2 Power and Paranoia / Paranoid Powers
chapter abstract

Theorizes key underpinnings of paranoid developments over past decades in terms of shifts in power structures from discipline to control focusing on the increasing invisibility of power in society. An analysis of Dave Eggers' novel Your Fathers, Where are They? And the Prophets, Do They Live Forever? (2014) illuminates how a cultural and literary heritage shaped by stronger institutions and identities contributes to difficulties in comprehending and representing contemporary modes of control. The chapter then underlines the suspicious hermeneutics it itself employs. The final section continues the discussion of critique and postcritique initiated in Chapter 1 by outlining and analyzing the interrelations between critique, literature, and "Theory" in an American academic context.

3 Truth and Paranoia / Paranoid Truths
chapter abstract

Identifies mechanisms of truth as they have developed in recent decades, investigating what it sees as a set of key factors in the development leading up to "post-truth society." Discusses the unmoored and seemingly plastic status of information, communication, and experts, and looks at how technological and neoliberal developments contribute to this state of affairs. The chapter reads Patrick Flanery's novel I Am No One (2016), which shows how surveillance and disembodied "facts" make truth increasingly hard to grasp. It then returns to the question of critique to discuss ways in which questions of who will know the truth and who will be the bearer of knowledge are affected by a crisis in the university and in expertise.

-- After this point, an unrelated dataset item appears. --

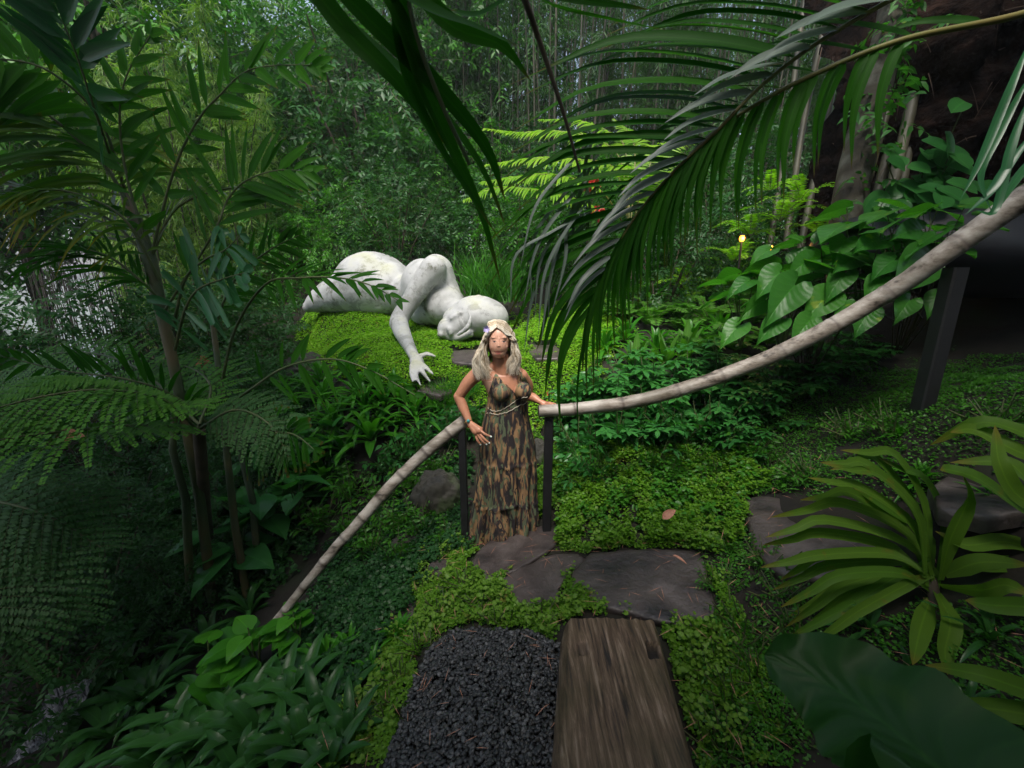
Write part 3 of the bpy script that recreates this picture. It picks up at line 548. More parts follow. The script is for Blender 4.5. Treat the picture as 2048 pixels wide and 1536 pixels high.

4 Identity and Paranoia / Paranoid Identities
chapter abstract

Employs the concept of the paranoid chronotope to illuminate how the fraught relations between individuals and the public sphere give rise to paranoid identity formations. Identifying such formations—polarizing, populist, and nationalist agendas—as strongly undergirded by a fraught white masculinity, it situates this in terms of a perverted form of identity politics. The chapter analyzes Ben Lerner's novel 10:04 (2014) and shows how the identity crisis of white American masculinity is articulated from the perspective of a literary tradition. The final section builds on the sections on critique in previous chapters and emphasizes a general ambivalence regarding how, and whether, to be suspicious in a contemporaneity that is itself infused by such dispositions. Ultimately, the chapter argues that postcritique emerges from a reconceived and increasingly paranoid chronotope of thinking that the book has traced in American society, politics, and culture at large.